The Santa Clara Valley Section will host an IEEE Milestone dedication on Monday, August 20 at the Computer History Museum (CHM) in Mountain View. The Milestone is titled “The Floating Gate EEPROM, 1976-1978” .
Technology developed by Eli Harari in the late 1970s laid the groundwork for the subsequent development of NAND Flash. Eli co-founded SanDisk in 1988 with the vision that flash memory could emulate disk storage, and that its portability as a semiconductor medium and its low power could create a revolution in the electronics industry.

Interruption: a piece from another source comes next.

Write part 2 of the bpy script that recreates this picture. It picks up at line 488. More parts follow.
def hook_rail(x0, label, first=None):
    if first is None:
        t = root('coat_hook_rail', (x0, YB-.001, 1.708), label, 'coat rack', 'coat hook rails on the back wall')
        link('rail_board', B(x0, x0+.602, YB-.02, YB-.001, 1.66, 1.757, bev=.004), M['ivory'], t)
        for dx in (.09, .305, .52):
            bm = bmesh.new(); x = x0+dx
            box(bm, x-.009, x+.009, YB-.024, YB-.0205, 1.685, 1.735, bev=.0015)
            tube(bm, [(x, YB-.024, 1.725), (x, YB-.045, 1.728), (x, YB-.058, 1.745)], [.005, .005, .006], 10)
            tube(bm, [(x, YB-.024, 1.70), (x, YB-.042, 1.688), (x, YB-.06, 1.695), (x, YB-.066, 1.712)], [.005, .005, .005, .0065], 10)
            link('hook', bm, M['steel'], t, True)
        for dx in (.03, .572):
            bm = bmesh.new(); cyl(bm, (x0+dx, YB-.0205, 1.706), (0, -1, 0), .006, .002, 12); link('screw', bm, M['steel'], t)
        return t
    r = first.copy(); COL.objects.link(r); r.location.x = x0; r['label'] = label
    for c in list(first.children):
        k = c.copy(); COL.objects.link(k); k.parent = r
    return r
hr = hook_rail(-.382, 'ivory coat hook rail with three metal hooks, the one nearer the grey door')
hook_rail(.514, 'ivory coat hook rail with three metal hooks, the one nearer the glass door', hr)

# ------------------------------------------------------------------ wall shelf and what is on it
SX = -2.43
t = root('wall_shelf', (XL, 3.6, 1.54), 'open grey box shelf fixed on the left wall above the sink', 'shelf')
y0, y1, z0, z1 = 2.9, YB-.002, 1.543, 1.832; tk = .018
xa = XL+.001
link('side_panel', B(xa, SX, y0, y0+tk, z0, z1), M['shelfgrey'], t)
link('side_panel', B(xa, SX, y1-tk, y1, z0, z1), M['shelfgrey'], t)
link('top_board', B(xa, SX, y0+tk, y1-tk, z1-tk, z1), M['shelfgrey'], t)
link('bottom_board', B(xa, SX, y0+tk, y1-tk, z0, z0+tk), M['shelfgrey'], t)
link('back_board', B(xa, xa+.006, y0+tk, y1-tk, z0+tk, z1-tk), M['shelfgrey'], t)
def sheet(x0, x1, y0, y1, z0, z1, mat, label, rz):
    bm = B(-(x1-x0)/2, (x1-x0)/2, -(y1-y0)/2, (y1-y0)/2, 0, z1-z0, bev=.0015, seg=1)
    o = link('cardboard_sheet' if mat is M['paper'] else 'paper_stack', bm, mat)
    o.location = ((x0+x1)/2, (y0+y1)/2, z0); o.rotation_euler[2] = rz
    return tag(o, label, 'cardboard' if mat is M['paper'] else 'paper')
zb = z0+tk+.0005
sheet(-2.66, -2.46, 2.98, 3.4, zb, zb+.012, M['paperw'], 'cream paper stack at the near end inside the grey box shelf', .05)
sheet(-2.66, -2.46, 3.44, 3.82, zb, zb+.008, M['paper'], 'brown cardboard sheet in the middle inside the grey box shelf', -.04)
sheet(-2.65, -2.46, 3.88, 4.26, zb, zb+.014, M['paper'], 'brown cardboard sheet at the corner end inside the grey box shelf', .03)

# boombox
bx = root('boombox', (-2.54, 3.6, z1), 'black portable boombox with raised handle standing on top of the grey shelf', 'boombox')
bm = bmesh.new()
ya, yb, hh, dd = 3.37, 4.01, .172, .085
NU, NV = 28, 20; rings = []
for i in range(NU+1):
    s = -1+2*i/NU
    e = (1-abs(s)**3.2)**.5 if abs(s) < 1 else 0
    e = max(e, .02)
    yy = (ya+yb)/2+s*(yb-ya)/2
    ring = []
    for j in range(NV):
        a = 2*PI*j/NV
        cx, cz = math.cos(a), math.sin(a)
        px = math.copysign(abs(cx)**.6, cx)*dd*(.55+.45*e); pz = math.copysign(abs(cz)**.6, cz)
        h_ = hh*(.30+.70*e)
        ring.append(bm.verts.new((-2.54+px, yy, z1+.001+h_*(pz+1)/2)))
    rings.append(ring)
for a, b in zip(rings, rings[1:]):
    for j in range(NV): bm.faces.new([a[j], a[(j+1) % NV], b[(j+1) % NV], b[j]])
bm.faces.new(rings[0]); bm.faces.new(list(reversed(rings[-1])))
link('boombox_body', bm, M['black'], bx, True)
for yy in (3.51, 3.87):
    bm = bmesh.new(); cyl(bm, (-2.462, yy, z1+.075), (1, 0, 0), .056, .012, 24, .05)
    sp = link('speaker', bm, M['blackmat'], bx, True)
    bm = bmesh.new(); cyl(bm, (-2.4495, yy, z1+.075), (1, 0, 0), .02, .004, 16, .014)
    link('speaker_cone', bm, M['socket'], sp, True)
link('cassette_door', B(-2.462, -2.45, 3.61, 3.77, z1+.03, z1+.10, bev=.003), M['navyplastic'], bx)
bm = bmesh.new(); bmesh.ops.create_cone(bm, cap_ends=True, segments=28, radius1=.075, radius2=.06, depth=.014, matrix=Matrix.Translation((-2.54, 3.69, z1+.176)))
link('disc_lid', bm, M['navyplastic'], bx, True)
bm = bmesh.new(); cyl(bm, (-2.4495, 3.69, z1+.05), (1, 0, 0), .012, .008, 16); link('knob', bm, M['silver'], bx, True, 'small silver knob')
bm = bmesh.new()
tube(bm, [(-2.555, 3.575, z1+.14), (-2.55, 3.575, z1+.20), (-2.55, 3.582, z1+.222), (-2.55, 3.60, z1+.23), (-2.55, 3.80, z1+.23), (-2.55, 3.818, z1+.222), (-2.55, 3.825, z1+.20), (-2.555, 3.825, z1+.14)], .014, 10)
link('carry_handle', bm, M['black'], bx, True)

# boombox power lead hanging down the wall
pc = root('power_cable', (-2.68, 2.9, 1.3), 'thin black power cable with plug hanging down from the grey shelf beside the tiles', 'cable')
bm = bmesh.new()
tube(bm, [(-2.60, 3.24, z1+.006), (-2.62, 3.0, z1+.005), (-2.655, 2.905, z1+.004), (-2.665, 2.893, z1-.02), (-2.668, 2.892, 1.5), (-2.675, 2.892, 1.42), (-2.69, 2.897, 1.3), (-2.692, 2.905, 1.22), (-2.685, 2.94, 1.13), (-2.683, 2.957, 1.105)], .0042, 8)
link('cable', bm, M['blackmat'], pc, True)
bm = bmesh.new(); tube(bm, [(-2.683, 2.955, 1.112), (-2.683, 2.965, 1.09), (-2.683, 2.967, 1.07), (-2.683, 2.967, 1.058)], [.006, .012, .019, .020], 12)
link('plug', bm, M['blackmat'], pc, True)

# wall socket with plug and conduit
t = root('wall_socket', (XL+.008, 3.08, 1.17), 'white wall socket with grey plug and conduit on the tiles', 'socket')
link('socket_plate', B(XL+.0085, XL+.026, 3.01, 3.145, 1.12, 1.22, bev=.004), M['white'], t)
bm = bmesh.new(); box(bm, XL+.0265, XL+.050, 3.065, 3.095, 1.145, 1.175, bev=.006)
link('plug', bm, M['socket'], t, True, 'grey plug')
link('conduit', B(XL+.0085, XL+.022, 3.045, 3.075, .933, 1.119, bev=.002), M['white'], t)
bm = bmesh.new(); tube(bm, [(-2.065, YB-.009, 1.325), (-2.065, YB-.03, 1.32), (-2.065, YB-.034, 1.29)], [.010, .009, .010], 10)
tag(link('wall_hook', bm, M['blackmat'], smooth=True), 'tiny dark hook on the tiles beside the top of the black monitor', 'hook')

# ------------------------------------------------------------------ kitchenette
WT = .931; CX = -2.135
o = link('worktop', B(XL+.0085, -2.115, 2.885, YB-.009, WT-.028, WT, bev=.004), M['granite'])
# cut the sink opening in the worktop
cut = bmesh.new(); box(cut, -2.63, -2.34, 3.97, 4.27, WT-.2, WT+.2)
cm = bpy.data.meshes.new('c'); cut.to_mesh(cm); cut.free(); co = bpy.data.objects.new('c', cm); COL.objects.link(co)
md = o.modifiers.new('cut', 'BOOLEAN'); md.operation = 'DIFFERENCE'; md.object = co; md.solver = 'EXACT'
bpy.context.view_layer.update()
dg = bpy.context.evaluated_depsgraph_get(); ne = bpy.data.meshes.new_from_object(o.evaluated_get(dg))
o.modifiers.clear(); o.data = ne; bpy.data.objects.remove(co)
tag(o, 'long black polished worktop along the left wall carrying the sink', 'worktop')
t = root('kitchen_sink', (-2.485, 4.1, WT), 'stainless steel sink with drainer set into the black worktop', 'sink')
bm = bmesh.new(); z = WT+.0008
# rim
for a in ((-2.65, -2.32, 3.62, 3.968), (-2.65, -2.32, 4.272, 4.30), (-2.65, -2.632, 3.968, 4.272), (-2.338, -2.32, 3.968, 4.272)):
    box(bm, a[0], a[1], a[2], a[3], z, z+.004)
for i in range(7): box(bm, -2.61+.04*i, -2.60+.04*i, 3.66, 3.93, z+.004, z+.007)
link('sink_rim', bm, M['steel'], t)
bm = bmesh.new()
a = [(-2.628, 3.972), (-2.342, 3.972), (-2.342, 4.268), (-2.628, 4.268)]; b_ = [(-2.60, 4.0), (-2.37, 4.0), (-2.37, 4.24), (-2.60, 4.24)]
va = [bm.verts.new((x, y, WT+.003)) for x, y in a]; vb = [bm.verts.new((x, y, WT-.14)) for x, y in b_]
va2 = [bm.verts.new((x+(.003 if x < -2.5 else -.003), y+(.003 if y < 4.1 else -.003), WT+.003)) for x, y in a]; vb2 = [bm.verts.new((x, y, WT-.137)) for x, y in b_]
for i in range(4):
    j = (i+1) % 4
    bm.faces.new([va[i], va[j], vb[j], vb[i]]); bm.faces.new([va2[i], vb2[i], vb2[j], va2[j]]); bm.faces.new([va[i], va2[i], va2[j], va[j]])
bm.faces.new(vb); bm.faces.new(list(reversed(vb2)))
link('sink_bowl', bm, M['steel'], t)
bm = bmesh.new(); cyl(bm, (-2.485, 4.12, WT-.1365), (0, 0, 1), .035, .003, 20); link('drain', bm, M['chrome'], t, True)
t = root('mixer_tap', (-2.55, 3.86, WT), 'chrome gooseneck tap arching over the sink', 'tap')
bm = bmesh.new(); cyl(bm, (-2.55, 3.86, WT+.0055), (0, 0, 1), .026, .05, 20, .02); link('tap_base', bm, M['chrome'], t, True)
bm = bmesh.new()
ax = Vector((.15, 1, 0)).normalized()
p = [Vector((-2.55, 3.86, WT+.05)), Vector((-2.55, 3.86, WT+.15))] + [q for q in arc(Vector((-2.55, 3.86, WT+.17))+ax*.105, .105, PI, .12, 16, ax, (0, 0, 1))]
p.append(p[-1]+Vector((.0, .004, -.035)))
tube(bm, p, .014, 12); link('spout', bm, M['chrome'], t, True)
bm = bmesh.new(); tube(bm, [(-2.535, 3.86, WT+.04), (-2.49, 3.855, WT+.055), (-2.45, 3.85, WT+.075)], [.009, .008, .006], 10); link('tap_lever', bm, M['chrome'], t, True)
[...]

Eli’s journey, and this vision, are encompassed by this citation on the IEEE Milestone plaque:
“From 1976-1978, at Hughes Microelectronics in Newport Beach, California, the practicality, reliability, manufacturability and endurance of the Floating Gate EEPROM — an electrically erasable device using a thin gate oxide and Fowler-Nordheim tunneling for writing and erasing — was proven. As a significant foundation of data storage in flash memory, this fostered new classes of portable computing and communication devices which allow ubiquitous personal access to data.”
Speakers in this plenary session will include SanDisk co-founder Eli Harari and IEEE President Gordon Day. In addition, a special video, funded in part by local IEEE sections and chapters, will be shown which describes the IEEE Milestone program as well as this EEPROM/Flash Memory Milestone.